La ciudad donde habito es preciosa, aunque tiene un pasado lleno de misterio que habla de brujas y masones, de mala suerte.
Algunas veces creo que va conmigo, que no podría vivir en otro lugar, no sé…
No ha crecido demasiado, es más bien universitaria, los estudiantes le dan vida, sin edificios altos casi, parece un pueblo grande, es difícil no encontrarse con alguien conocido en el centro, o por cualquier parte.
En época de vacaciones se muere un poco, es lógico, las golondrinas, o los estudiantes, regresan a sus casas y se vuelve bastante desolada, acaso se llena de fantasmas.
Pero los viejos dicen que no avanza porque en su fundación una bruja la maldijo y la condenó a lo que es: una ciudad de paso.
Cuentan además que el plano de La Plata está basado en geometrías extrañas, con números perfectos, que si se lo dobla por sus diagonales se obtiene una pirámide.
Una avenida cada seis cuadras recrea el número de la bestia dos veces por cada lado del plano. Es un cuadrado perfecto, con un espacio verde cada seis calles.
La piedra fundamental está ubicada en la plaza San Martín (centro geográfico), en la intersección de las calles trece y cincuenta y uno, los más arriesgados se animan a sumar cinco más uno para lograr otro seis.
Hablan también de una estatua denominada “El Arquero” ubicada en la misma plaza. Debo reconocer que, a pesar de que me parezca maravillosa, la expresión del rostro es bastante diabólica y si a esto le sumamos que la flecha apunta justo a la cruz de la Catedral… (Humm)
Podría seguir enumerando detalles asombrosos que acompañan sus misterios cotidianos, como estatuas sin cabeza, escritos satánicos, diferentes nombres de las logias que intervinieron en ella, pero no, no me interesa demasiado, no hoy al menos.
Prefiero nombrar sus tilos infinitos que perfuman el aire en primavera o provocan lluvia de hojas doradas en otoño, el azul violáceo de los jacarandaes, las manos gigantescas de los plátanos, el porte altivo de los contados eucaliptos.
Mencionaré la libertad del primer vuelo lejos de casa, las sonrisas adolescentes, las tristezas tempranas de la soledad, el mate amargo de madrugada, el compartir con algún amigo el último cigarrillo de un atado.
Caminatas por noches silenciosas llenas de luces amarillas, de veredas húmedas, de lunas gigantes que simulan ser de pueblo y de estrellas susceptibles.
Esquinas de artesanos y niñas que hacen malabares con fuego y esferas de colores a cambio de sonrisas, o de una vuelta en los ojos de aquellos que las miran de soslayo.
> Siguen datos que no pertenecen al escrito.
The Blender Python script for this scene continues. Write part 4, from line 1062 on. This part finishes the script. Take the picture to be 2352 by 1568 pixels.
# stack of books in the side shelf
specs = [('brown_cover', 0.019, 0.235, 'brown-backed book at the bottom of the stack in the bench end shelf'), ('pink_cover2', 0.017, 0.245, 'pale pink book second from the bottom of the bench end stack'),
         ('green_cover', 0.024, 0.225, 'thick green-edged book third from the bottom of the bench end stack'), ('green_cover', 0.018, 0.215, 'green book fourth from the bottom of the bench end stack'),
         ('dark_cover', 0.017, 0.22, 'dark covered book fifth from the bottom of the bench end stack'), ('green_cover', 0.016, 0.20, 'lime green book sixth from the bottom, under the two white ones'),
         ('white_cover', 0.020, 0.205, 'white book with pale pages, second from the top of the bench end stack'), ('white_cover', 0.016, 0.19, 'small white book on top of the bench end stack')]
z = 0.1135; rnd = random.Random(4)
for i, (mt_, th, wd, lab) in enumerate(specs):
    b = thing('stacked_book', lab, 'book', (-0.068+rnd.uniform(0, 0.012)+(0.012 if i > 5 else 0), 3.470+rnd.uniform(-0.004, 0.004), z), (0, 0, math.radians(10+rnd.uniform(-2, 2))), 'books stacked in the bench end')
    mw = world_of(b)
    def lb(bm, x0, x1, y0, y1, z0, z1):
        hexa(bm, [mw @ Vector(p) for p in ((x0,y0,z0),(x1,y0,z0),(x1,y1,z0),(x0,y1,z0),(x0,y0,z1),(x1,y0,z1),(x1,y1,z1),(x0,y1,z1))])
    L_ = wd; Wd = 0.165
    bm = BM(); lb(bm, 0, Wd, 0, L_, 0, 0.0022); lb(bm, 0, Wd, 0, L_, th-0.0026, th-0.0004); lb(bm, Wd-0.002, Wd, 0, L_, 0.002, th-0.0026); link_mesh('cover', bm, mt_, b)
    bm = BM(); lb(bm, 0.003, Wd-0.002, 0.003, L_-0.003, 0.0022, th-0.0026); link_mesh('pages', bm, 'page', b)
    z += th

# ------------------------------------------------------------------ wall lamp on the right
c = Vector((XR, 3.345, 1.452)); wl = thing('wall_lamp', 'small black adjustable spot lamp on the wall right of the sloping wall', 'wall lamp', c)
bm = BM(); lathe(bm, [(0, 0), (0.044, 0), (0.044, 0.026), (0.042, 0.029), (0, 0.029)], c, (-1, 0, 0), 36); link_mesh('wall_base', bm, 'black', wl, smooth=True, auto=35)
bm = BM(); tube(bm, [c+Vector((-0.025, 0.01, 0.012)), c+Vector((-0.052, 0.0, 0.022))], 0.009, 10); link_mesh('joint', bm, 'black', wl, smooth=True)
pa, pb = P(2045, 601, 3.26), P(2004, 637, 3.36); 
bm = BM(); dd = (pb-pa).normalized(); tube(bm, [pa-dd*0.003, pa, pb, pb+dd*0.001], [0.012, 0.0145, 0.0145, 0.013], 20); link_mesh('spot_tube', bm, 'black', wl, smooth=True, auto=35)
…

Poetas de barrio que me regalan caramelos de menta y miel, que me reciben con tres tortas tibias por la mañana, que me extrañan cuando no aparezco. Perros callejeros a la espera de una caricia, hamacas llenas de niños, calesitas arregladas a nuevo, toboganes azules y brillantes.
En fin, ciudad de brazos abiertos que me enseñó, entre otras cosas, que “casa” queda donde se posan miradas y cariño.